The design firm seemed to be just an outpost for MetLife’s sales office. Michel would drop everything, which in most cases was nothing, and dash across the park to get the latest crash and burn project. He would often come back with limited instructions and challenge us to do the best creative work we could. Then he would leave the studio and come back after everyone had left. He would re-work the projects using the info that he had neglected to share with us and tell us we had misunderstood the whole point of the assignment. We would arrive the next morning and see him all shaggy-eyed from his all-nighter, where he was fired up because he had to redo everything. He’d race back across the park and present his designs to the client. Then he would come back, celebrating his own design work and berating the rest of us for not doing anything right. At this point, I started thinking, maybe this is a six-month job.
I had not been there long enough to be responsible for anything going wrong.
Shelley and I had recently been married and decided that this would be a good time for her to go back to school full time. I was to be the sole breadwinner while she attended Bank Street College of Education. It was very important that I keep this job. Yet each day it got worse. I started thinking, maybe this is a three-month job. One day, Michel was blaming me for everything that was going wrong in the studio. I had not been there long enough to be responsible for anything going wrong.

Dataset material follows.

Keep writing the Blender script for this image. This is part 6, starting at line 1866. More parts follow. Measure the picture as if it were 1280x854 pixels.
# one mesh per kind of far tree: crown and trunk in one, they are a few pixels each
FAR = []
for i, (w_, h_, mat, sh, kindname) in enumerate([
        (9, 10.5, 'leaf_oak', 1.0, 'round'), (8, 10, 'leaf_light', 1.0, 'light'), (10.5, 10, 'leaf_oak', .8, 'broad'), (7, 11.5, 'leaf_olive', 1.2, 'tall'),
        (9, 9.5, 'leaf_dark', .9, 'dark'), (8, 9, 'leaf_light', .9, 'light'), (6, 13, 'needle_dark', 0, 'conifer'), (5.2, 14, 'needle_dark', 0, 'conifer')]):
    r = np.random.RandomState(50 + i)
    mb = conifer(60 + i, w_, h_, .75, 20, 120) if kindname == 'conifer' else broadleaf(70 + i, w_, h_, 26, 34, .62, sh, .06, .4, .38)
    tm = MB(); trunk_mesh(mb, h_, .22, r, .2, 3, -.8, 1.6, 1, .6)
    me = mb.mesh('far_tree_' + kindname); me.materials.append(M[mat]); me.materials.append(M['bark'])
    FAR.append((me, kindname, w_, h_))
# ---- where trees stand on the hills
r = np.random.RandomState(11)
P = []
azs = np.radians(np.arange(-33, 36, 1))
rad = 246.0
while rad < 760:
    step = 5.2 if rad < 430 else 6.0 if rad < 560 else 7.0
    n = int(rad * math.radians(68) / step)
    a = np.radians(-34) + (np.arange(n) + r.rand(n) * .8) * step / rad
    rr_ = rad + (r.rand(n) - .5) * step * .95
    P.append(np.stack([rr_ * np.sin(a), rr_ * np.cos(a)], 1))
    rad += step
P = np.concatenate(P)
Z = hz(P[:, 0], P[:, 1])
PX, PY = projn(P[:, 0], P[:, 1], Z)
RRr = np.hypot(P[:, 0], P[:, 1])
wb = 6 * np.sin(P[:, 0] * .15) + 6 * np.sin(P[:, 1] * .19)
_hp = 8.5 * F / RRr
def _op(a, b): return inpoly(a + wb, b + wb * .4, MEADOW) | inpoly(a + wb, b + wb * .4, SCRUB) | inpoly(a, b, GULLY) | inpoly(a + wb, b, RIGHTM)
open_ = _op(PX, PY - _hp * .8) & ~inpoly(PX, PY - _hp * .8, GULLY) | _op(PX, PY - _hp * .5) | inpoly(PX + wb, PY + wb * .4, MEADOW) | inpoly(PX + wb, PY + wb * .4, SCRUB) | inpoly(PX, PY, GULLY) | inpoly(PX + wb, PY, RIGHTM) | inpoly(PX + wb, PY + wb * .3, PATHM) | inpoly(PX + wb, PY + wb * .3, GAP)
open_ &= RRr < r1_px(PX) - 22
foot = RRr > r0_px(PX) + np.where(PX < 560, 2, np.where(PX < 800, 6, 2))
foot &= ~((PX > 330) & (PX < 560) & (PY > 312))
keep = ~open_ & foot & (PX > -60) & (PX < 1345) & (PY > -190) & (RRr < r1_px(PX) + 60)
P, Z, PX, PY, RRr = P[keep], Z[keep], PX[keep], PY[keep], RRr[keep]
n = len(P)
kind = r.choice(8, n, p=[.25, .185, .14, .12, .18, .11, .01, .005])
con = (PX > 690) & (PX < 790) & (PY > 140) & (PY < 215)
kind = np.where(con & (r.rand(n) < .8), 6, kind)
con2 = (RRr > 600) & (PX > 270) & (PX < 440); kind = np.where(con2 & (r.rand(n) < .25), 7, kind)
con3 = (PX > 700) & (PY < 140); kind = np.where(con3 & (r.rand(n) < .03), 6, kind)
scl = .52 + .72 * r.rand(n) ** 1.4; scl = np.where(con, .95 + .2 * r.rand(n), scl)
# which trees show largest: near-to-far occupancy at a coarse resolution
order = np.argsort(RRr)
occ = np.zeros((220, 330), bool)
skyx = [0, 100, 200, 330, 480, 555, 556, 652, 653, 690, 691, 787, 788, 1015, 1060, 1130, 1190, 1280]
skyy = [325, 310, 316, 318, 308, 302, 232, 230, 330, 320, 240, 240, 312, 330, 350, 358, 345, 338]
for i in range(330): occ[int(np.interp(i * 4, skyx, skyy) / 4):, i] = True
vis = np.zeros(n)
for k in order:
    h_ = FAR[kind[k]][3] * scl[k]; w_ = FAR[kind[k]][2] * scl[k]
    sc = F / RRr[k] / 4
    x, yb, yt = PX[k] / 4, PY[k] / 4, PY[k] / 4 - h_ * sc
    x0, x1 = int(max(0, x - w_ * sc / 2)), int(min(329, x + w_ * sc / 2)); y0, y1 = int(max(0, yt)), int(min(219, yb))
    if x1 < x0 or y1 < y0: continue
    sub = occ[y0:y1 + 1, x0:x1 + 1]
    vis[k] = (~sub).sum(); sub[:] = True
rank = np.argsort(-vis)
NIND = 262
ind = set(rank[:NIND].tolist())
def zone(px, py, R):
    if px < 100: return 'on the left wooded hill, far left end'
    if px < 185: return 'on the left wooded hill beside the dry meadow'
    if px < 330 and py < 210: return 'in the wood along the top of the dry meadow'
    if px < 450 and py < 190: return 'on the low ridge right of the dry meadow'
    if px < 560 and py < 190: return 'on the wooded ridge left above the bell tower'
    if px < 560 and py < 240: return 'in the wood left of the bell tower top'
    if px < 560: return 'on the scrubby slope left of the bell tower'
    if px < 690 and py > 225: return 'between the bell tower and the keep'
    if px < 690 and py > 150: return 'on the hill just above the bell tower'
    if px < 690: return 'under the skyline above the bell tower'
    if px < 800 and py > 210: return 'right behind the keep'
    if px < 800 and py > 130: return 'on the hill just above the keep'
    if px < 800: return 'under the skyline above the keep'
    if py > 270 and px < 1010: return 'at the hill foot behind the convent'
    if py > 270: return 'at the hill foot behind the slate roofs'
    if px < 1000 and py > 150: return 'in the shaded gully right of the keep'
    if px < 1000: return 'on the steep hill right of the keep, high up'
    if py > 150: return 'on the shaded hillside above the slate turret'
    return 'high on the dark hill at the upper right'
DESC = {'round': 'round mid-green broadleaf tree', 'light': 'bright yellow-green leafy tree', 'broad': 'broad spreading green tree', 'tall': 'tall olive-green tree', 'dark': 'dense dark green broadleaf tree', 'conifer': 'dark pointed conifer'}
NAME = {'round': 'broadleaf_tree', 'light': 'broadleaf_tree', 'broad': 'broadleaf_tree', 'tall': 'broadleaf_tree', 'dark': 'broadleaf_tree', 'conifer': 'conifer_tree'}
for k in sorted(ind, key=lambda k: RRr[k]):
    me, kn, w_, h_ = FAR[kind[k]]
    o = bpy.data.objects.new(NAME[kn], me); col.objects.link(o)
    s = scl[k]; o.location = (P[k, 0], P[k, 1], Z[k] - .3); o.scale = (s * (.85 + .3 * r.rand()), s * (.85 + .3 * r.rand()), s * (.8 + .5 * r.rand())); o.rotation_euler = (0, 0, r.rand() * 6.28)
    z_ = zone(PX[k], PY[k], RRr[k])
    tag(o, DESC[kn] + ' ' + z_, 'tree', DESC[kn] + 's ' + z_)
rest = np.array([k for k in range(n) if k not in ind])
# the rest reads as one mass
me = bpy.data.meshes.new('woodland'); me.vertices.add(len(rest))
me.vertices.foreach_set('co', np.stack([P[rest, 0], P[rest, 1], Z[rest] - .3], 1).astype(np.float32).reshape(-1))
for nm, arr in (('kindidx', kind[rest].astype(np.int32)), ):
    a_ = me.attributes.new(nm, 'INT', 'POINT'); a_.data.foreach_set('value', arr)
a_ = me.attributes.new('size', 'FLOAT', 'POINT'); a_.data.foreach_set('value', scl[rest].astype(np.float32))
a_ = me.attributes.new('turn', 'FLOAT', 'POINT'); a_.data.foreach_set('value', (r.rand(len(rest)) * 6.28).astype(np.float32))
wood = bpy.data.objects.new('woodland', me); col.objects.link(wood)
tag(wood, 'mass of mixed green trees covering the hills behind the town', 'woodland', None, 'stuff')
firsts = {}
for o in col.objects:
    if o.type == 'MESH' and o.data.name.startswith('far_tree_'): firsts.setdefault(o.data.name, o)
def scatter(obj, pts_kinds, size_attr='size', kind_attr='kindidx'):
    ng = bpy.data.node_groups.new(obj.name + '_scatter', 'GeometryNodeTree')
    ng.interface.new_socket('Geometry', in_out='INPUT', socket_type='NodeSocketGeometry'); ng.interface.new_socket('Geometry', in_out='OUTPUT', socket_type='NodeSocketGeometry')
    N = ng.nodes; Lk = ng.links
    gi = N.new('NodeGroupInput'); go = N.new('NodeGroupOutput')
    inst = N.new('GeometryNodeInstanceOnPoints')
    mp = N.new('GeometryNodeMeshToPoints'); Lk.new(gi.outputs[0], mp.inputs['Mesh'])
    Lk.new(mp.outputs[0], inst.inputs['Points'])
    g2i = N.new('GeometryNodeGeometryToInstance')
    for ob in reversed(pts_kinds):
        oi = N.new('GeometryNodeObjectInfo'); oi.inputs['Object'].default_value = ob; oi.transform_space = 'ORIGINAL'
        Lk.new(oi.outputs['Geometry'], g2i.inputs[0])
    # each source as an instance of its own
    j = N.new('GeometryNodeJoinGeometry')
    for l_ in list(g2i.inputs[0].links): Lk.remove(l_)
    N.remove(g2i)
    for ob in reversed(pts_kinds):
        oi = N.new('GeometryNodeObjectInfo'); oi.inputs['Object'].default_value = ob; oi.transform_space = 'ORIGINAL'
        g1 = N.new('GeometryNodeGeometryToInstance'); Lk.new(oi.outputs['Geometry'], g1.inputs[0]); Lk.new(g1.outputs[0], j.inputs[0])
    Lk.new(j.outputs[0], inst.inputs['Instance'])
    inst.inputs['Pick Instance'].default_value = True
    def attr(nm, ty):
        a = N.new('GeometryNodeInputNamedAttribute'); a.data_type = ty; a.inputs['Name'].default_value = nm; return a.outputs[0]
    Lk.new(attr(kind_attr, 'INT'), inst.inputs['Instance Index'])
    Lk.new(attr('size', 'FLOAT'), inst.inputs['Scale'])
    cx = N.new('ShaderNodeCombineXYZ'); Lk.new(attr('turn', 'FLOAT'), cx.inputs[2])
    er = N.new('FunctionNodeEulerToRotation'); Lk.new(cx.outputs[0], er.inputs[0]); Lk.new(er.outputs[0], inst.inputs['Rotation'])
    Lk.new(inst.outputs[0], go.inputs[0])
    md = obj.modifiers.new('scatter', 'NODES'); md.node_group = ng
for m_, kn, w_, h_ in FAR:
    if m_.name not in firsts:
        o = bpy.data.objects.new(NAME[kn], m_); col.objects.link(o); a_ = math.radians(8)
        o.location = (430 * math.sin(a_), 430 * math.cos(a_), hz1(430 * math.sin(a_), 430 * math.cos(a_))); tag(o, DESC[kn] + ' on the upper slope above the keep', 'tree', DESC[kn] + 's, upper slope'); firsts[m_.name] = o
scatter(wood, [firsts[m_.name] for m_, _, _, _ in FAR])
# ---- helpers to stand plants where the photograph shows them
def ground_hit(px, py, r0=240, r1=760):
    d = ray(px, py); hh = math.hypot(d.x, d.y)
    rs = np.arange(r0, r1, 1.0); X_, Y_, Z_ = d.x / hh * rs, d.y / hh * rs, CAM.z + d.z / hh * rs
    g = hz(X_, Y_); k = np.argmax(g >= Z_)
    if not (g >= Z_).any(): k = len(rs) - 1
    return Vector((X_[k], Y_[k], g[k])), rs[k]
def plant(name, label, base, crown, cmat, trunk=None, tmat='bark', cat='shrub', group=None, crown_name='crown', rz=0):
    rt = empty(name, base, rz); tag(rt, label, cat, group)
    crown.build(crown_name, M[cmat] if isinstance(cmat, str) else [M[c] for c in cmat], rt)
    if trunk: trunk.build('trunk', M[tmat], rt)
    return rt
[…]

I had to leave the office and get some air. I walked across the park, found a payphone, called Shelley, and told her what had happened. Shelley said, “Quit right now.” I told her I couldn’t quit, we needed the money—I’m the breadwinner! She said she didn’t care, nothing was worth this, and we’d find a way. I made it through the day and headed home. I had one very difficult call ahead of me. I was ready to quit, but I had arranged for my old boss to bring her annual report to the studio. I had to call her and tell her I was leaving. I rehearsed my speech, “I’m leaving, but the studio will take care of you; they do good work, but it’s not a good fit for me, so I’m leaving.” I called my old boss, and she listened to my explanation. She said, “I don’t care about that studio. Why don’t you just take this project and do it yourself?”
That had never occurred to me. $30,000 was a lot of money. I called my designer friend, Norman, and asked him if he’d like to split this project with me. He did, and we designed another award-winning annual report. Norman had been my right-hand man at the insurance company. This was the first project we had done on our own, and it became the beginning of a 20-year partnership in design.